Una riapertura che Ravanelli prevede essere molto lenta: «Immagino che si prediligerà l’attività economica che rischia letteralmente di morire, penso ad esempio alle filiere che fanno export di beni intermedi, oppure al comparto automotive tra i più importanti in Piemonte che ha perso l’85%; per non parlare del settore fieristico, della convegnistica e del turismo che raggiunto perdite vicine al 100%».

Secondo il presidente «siamo tutti protagonisti di questa situazione e ognuno può dare il proprio contributo. Per questo motivo dobbiamo avere un rigore maniacale nel rispetto delle norme di sicurezza: ci vuole grande sforzo di volontà e noi imprenditori siamo in prima linea a dare queste garanzie purchè si riapra. Siamo disponibili a mettere in atto norme ancora più restrittive e a dire alle aziende che, anche solo per motivi logistici non possono assicurare queste stesse regole, di restare chiuse fino alla risoluzione del problema sanitario».

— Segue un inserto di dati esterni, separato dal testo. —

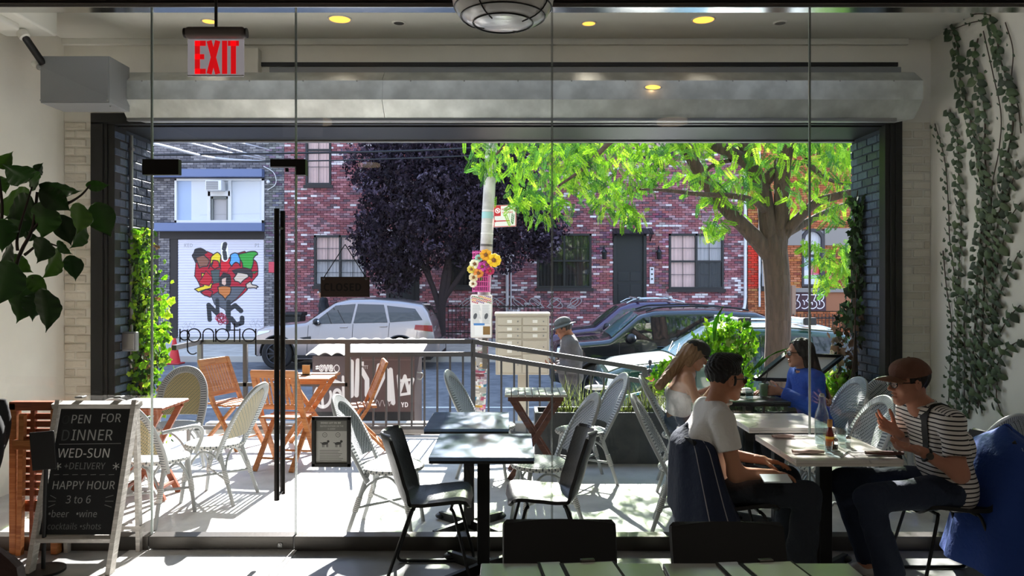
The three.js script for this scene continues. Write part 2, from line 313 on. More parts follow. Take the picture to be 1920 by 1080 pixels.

Su quello che succederà in Piemonte, dove il numero dei contagi non accenna a diminuire, Ravanelli afferma: «Ripeto, le riaperture saranno su base nazionale: sono sicuro che i dati regionali saranno analizzati e se ritenuti distonici rispetto alla media nazionale non escludo che possano essere introdotte misure più stringenti. Mi sto confrontando con i miei colleghi delle altre tre regioni del nord e tutti manifestiamo grandissima preoccupazioni: prolungare il lockdown significa continuare a non produrre, perdere clienti e relazioni internazionali, non fatturare, con l’effetto che molte imprese finiranno per non essere in grado di pagare gli stipendi del prossimo mese».